Aux grands maux les grands remèdes : Bill nous amène dans son jardin privé, son paradis du pêcheur. Mâchonnement engageant : "Cyrille's spot". Super, on va se poser à Wag Hill, se dit C, n'ayant jamais abandonné l'idée de nous y faire passer une nuit. Et comme de juste, on longe les côtes de l'île privée - en fait, c'est une presqu'île, mais personne ne se plaint de l'imposture. Le sonar ressemble à un écran de Pacman level very difficult. Pourtant, les lignes ne bronchent pas, les branchies nient les leurres. On imagine Bill jeter le petit appareil à la tête du gars qui lui a vendu. Quelques aller-retour complètement broucouilles plus loin, on accoste à Wag Hill, après avoir aperçu tout de même de jolis varans se prélassant sur les pierres brûlantes, ce qui a plongé Ren dans des pensés de réincarnation et Berthe dans le frigo box. C y va de son récit de la dernière fête et de l'avantage non négligeable que personne ne devait conduire en rentrant. On visite la suite nuptiale. Opération C-duction : on ne viendrait pas là, le w-e prochain ? Après tout, on s'en fout un peu, des singes du Mahale, non ?
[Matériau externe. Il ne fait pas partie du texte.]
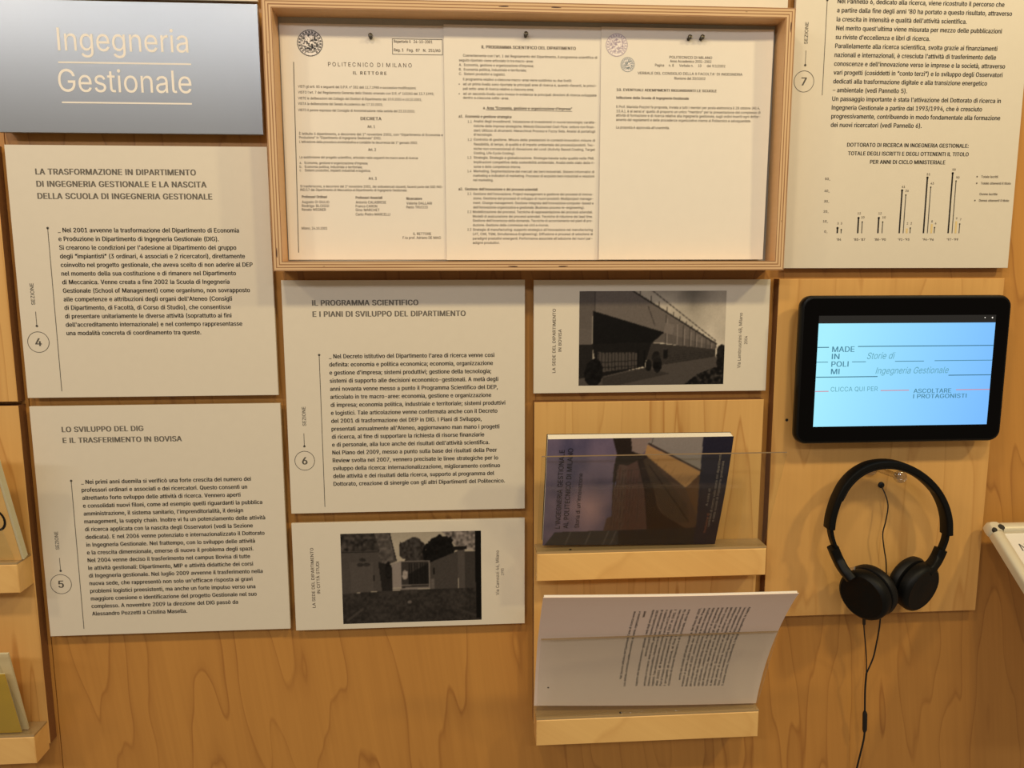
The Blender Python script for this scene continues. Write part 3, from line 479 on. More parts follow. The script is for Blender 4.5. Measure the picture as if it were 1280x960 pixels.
def put(mb, s, x, z, size, surf, width=None, xs=1.0, bold=0.0, shear=0.0, align='l', turn=0, res=2, sp=1.0, mi=0):
    """One line of lettering. turn 0 reads right, 1 reads upward, -1 reads downward."""
    v, f = glyphs(s, bold, shear, res, sp)
    if len(v) == 0: return 0
    x0, wd = v[:, 0].min(), np.ptp(v[:, 0])
    if width: xs = width / (wd * size)
    a = (v[:, 0] - x0) * size * xs; b = v[:, 1] * size; wd = wd * size * xs
    if align == 'c': a -= wd / 2
    if align == 'r': a -= wd
    if turn == 0: P, Q = x + a, z + b
    elif turn == 1: P, Q = x - b, z + a
    else: P, Q = x + b, z - a
    mb.add([np.array(surf(p, q)) - (0, 1.2e-5 * k, 0) for p, q, k in zip(P, Q, v[:, 2])], f, mi)
    return xs

def flat(Y): return lambda a, b: (a, Y, b)

def seg(mb, p, q, wd, surf, mi=0):
    """A ruled line from p to q (surface coordinates)."""
    p, q = np.array(p, float), np.array(q, float); d = (q - p) / np.linalg.norm(q - p); n = np.array([-d[1], d[0]]) * wd / 2
    k = max(1, int(np.linalg.norm(q - p) / 0.02)); pts = []
    for i in range(k + 1):
        c = p + (q - p) * i / k; pts += [surf(*(c - n)), surf(*(c + n))]
    mb.add(pts, [(2 * i, 2 * i + 2, 2 * i + 3, 2 * i + 1) for i in range(k)], mi)

def ring(mb, c, r, wd, surf, n=48, mi=0, full=False):
    vs = []
    for j in range(n):
        an = 2 * math.pi * j / n
        for rr in (r - wd / 2, r + wd / 2): vs.append(surf(c[0] + rr * math.cos(an), c[1] + rr * math.sin(an)))
    if full: mb.add(vs[1::2], [tuple(range(n))], mi)
    else: mb.add(vs, [(2 * j, 2 * j + 1, (2 * j + 3) % (2 * n), (2 * j + 2) % (2 * n)) for j in range(n)], mi)

def P2(px, py, Y):
    p = at(px, py, Y); return p[0], p[2]

def block(mb, lines, first, last, left, right, Y, bold=0.0, size=1.0, surf=None, res=2):
    """A paragraph set ragged right. first / last: photograph positions of the first and last baselines' left ends;
    left / right: both ends of its longest line, which sets how wide the letters are."""
    surf = surf or flat(Y)
    a, b = P2(*first, Y), P2(*last, Y); n = len(lines)
    pitch = (a[1] - b[1]) / (n - 1) if n > 1 else 0.012
    sz = size * pitch
    ll, rr = P2(*left, Y), P2(*right, Y); x0 = ll[0]
    li = int(round((a[1] - ll[1]) / pitch)) if n > 1 else 0
    li = min(max(li, 0), n - 1)
    v, _ = glyphs(lines[li], bold, 0, res)
    xs = (rr[0] - ll[0]) / (np.ptp(v[:, 0]) * sz)
    for i, s in enumerate(lines):
        put(mb, s, x0, a[1] - pitch * i, sz, surf, xs=xs, bold=bold, res=res)
    return x0, a[1], pitch, sz, xs

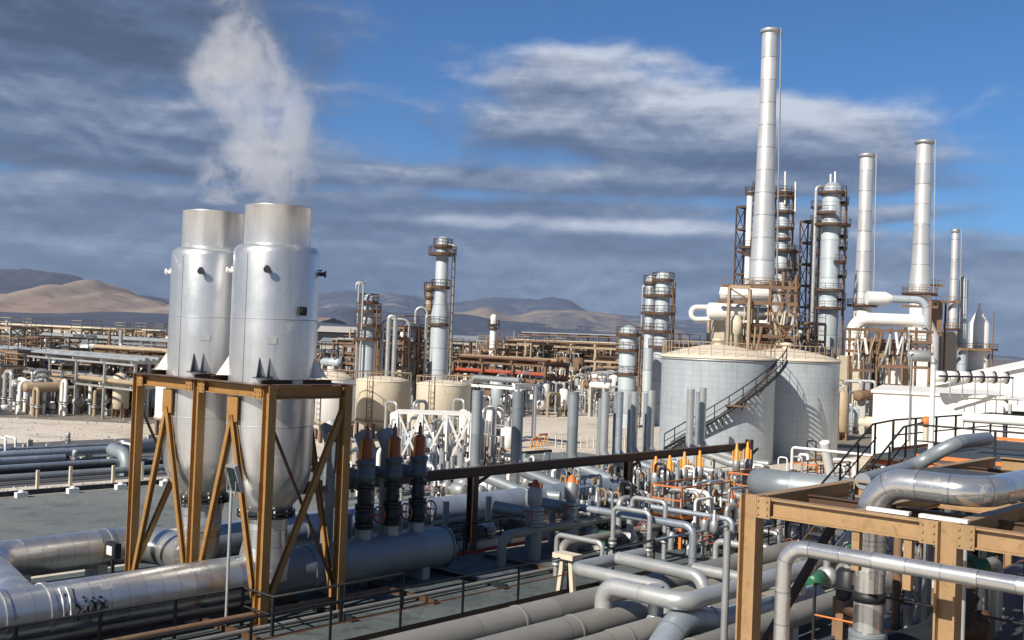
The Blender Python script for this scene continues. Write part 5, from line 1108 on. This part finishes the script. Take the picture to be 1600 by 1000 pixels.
for k in range(13):
    q = P(10+k*2.4, 49.2, 0); mb = MB(); mb.box(q+Z*.12, (.5, .3, .24), (U, V, Z)); mb.lathe(q+Z*.24, [(.16, 0), (.1, .08), (.01, .1)], 8, cap=False); one(mb, 'kerb_block', M['white'], 'small white block on the far kerb of the road', 'kerb block', q, 'white blocks along the kerb')
one(MB().ubox(-40, 60, 49.7, 49.95, 0, .22), 'kerb', M['dark'], 'long dark kerb along the far edge of the road', 'kerb', P(0, 49.8)).update_tag()
sheet('dirt_path', M['sand'], -40, 60, 49.96, 52.2, .010)
sheet('pipe_trench', M['plain'], -30, 43, 52.2, 71, .012)
# small goods on the bare lot
q = gz(868, 700, 0); t = thing('picket_fence', 'low pale picket fence on the bare sandy lot', 'fence', q)
for k in range(12): MB().bar(q+U*(k*.45)-V*(k*.25), q+U*(k*.45)-V*(k*.25)+Z*.9, .07).build('picket', M['cream'], t)
MB().bar(q+Z*.7, q+U*5.0-V*2.75+Z*.7, .05).build('rail', M['cream'], t)
for k, (px, py) in enumerate(((838, 702), (848, 694))):
    q = gz(px, py, 0); t = thing('trestle', ['orange trestle on the bare lot, nearer one', 'orange trestle on the bare lot, farther one'][k], 'trestle', q)
    MB().bar(q+Z*.75-U*.5, q+Z*.75+U*.5, .14).build('top_bar', M['orange'], t)
    for s_ in (-.4, .4):
        for w_ in (-.25, .25): MB().bar(q+U*s_+V*w_, q+U*s_+Z*.72, .06).build('leg', M['act'], t)
# far buildings
def shed(label, px0, px1, pyt, Yk, dep=12, mt='wall', roof='wall', win=0, name='far_building'):
    a_, b_ = wp(px0, pyt, Yk), wp(px1, pyt, Yk); w_ = b_.x-a_.x; h_ = max(2.5, a_.z); o = Vc(((a_.x+b_.x)/2, Yk+dep/2, 0)); t = thing(name, label, 'building', o)
    MB().box(o+Z*h_/2, (w_, dep, h_)).build('wall', M[mt], t)
    mb = MB(); k = 0; rh = h_*.22
    mb.v += [o+Vc((sx*(w_/2+.4), sy*(dep/2+.4), h_+.02)) for sx, sy in ((-1, -1), (1, -1), (1, 1), (-1, 1))]+[o+Vc((-w_/2-.4, 0, h_+rh)), o+Vc((w_/2+.4, 0, h_+rh))]
    for f in ((0, 1, 5, 4), (2, 3, 4, 5), (1, 2, 5), (3, 0, 4), (3, 2, 1, 0)): mb.face(f)
    mb.build('roof', M[roof], t)
    for k in range(win): MB().box(Vc((o.x-w_/2+w_*(k+.5)/win, Yk-.02, h_*.55)), (w_/win*.5, .1, h_*.35)).build('window', M['glass'], t)
    return t
shed('small white building on the left skyline left of the pale roofs', 97, 128, 533, 230, win=3)
shed('long low grey-roofed building on the left skyline', 140, 205, 536, 250, mt='conc', roof='grey', win=5)
shed('white building on the skyline just left of the silencers', 230, 262, 541, 210, win=3)
shed('low pale building at the far left edge', -30, 45, 531, 260, mt='wall', roof='conc', win=4)
shed('long dark building between the silencers and the short column', 497, 552, 518, 320, mt='dark', roof='conc')
shed('pale roofed shed behind the short column', 500, 560, 536, 240, mt='conc', roof='grey', win=4)
shed('low pale hall far behind the centre', 700, 745, 532, 300, mt='conc', roof='grey')
rr_ = random.Random(77)
for k in range(16):
    px = rr_.choice((rr_.uniform(0, 260), rr_.uniform(60, 140))); Yk = rr_.uniform(420, 900); q = stand(px, 520, Yk); w_ = rr_.uniform(6, 16); h_ = rr_.uniform(3, 5)
    t = thing('village_house', 'tiny pale house of the far settlement under the sand hill', 'house', q, 'tiny houses of the far settlement'); MB().box(q+Z*h_/2, (w_, 7, h_)).build('wall', M['wall'], t); MB().box(q+Z*(h_+.2), (w_+.6, 7.6, .4)).build('roof', M['conc'], t)
def tree(o, h, r, seed):
    r_ = random.Random(seed); t = thing('tree', 'distant dark tree beyond the plant', 'tree', o, 'distant dark trees beyond the plant')
    mb = MB(); mb.tube([o, o+Z*h*.45+Vc((.2, 0, 0)), o+Z*h*.8], [.22*r, .05], 6); mb.build('trunk', M['trunk'], t)
    mb = MB()
    for k in range(420):
        a = r_.uniform(0, 6.28); zz_ = r_.random()**.8; rr = r*math.sqrt(r_.random())*(1-.55*abs(zz_-.4)*1.6)*(1+.3*math.sin(a*3+seed)); c = o+Vc((math.cos(a)*rr, math.sin(a)*rr, h*(.25+.75*zz_))); s_ = r_.uniform(.18, .42)
        n = Vc((r_.uniform(-1, 1), r_.uniform(-1, 1), r_.uniform(-1, 1))).normalized(); x = n.orthogonal().normalized()*s_; y = n.cross(x)
        q = len(mb.v); mb.v += [c-x-y, c+x-y, c+x*.6+y, c-x*.6+y]; mb.face([q, q+1, q+2, q+3])
    mb.build('crown', M['leaf'], t); return t
tp = [tree(stand(730, 530, 200), 4.5, 2.0, 1), tree(stand(745, 530, 205), 3.8, 2.3, 2), tree(stand(30, 560, 210), 4.0, 2.2, 3)]
for k in range(36):
    Yk = rr_.uniform(190, 330); px = rr_.choice((rr_.uniform(490, 860), rr_.uniform(0, 260))); q = stand(px, 530, Yk); s_ = tp[k % 3]; dup(s_, q-ORG[s_], rz=rr_.uniform(0, 6))
# ================================================================ STEAM
st_b = [(336, 322, .9, .8), (340, 290, 1.0, .85), (432, 316, .9, .85), (440, 278, 1.1, .95), (362, 250, 1.0, .85), (452, 235, 1.1, .95), (402, 222, 1.1, .95), (445, 190, 1.15, .8), (428, 185, 1.05, .9), (455, 158, 1.0, .85), (375, 138, 1.3, 1.0), (325, 122, 1.0, 1.0), (400, 120, 1.35, 1.0), (360, 90, 1.15, .95), (405, 80, .9, .75), (375, 48, .95, .8), (362, 10, .8, .6), (350, -40, 1.0, .5)]
m_ = bpy.data.materials.new('steam_cloud'); m_.use_nodes = True; nt = m_.node_tree; nt.nodes.clear(); b = NB(nt)
pos = b.new('ShaderNodeNewGeometry').outputs['Position']
nz = b.noise(pos, .85, 6, .6, .5); nzf = b.noise(pos, 2.6, 5, .62, .6)
tot = None
for (px, py, r_, w_) in st_b:
    c = at(px, py, 32.6); sb = b.new('ShaderNodeVectorMath', operation='DISTANCE'); b.put(sb.inputs[0], pos); sb.inputs[1].default_value = c
    g = b.m('MULTIPLY', b.m('EXPONENT', b.m('MULTIPLY', b.m('POWER', b.m('DIVIDE', sb.outputs['Value'], r_*.76), 2.0), -1.0)), w_); tot = g if tot is None else b.m('ADD', tot, g)
tc_ = b.m('MINIMUM', tot, 1.1)
dn = b.m('ADD', b.m('MULTIPLY', tc_, .45), b.m('ADD', b.m('MULTIPLY', b.m('SUBTRACT', nz, .5), 3.0), b.m('MULTIPLY', b.m('SUBTRACT', nzf, .5), 1.6)))
dn = b.m('MULTIPLY', b.m('MULTIPLY', b.mapr(dn, .05, .6, 0, 1, True), b.m('POWER', b.mapr(tc_, .1, .95), 1.3)), .8)
vp = b.new('ShaderNodeVolumePrincipled'); vp.inputs['Color'].default_value = rgb(.93, .94, .96); b.put(vp.inputs['Density'], dn); vp.inputs['Anisotropy'].default_value = .2
o_ = b.new('ShaderNodeOutputMaterial'); b.L.new(vp.outputs[0], o_.inputs['Volume'])
lo = at(395, 322, 32.6); hi = at(395, -95, 32.6)
sm = MB().box(Vc((lo.x+.1, 32.6, (lo.z+hi.z)/2+.05)), (6.6, 4.6, hi.z-lo.z)).build('steam', m_); tag(sm, 'pale steam plume drifting up from the two silencers', 'steam', None, 'stuff')

# ================================================================ HAZE
m_ = bpy.data.materials.new('haze_air'); m_.use_nodes = True; nt = m_.node_tree; nt.nodes.clear(); b = NB(nt)
vp = b.new('ShaderNodeVolumePrincipled'); vp.inputs['Color'].default_value = rgb(.55, .68, .9); vp.inputs['Density'].default_value = .000028
o_ = b.new('ShaderNodeOutputMaterial'); b.L.new(vp.outputs[0], o_.inputs['Volume'])
hz = MB().box(Vc((0, 7950, 649)), (18600, 16900, 1302)).build('haze', m_); tag(hz, None, None, None, 'stuff')

mb = MB(); r9 = random.Random(99)
def peb(p, s_):
    k = len(mb.v); mb.v += [p+Vc((r9.uniform(-1, 1)*s_, r9.uniform(-1, 1)*s_, 0)) for _ in range(4)]+[p+Z*s_*r9.uniform(.5, 1)]
    for f in ((0, 1, 4), (1, 2, 4), (2, 3, 4), (3, 0, 4)): mb.face([k+x for x in f])
for _ in range(1500): peb(P(r9.uniform(-10, 60), r9.uniform(66, 92), .013), r9.uniform(.04, .16))
for _ in range(900): peb(P(r9.uniform(-5, 60), r9.uniform(50, 52.2), .013), r9.uniform(.03, .1))
for _ in range(1400): peb(P(r9.uniform(31, 75), r9.uniform(14, 60), .018), r9.uniform(.02, .08))
tag(mb.build('stones', M['conc']), None, None, None, 'stuff')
Au retour, Bill mâchonne un mot d'excuse. En chœur, on le rassure. Mais non, on n’était pas venus pour tâter de la perche, pas du tout. On était juste venus pour faire un tour en promène-couillon, sketter des pintes au soleil, se prendre en photo, se lever pour le cabot, remonter des lignes… et on a adoré ça. On retrouve les filles qui se sont tapé les courses au marché pour boire un verre au Tilapia, racontant en couleurs vives la lutte héroïque de Geo contre le rocher, ce qui clôt définitivement l’incident.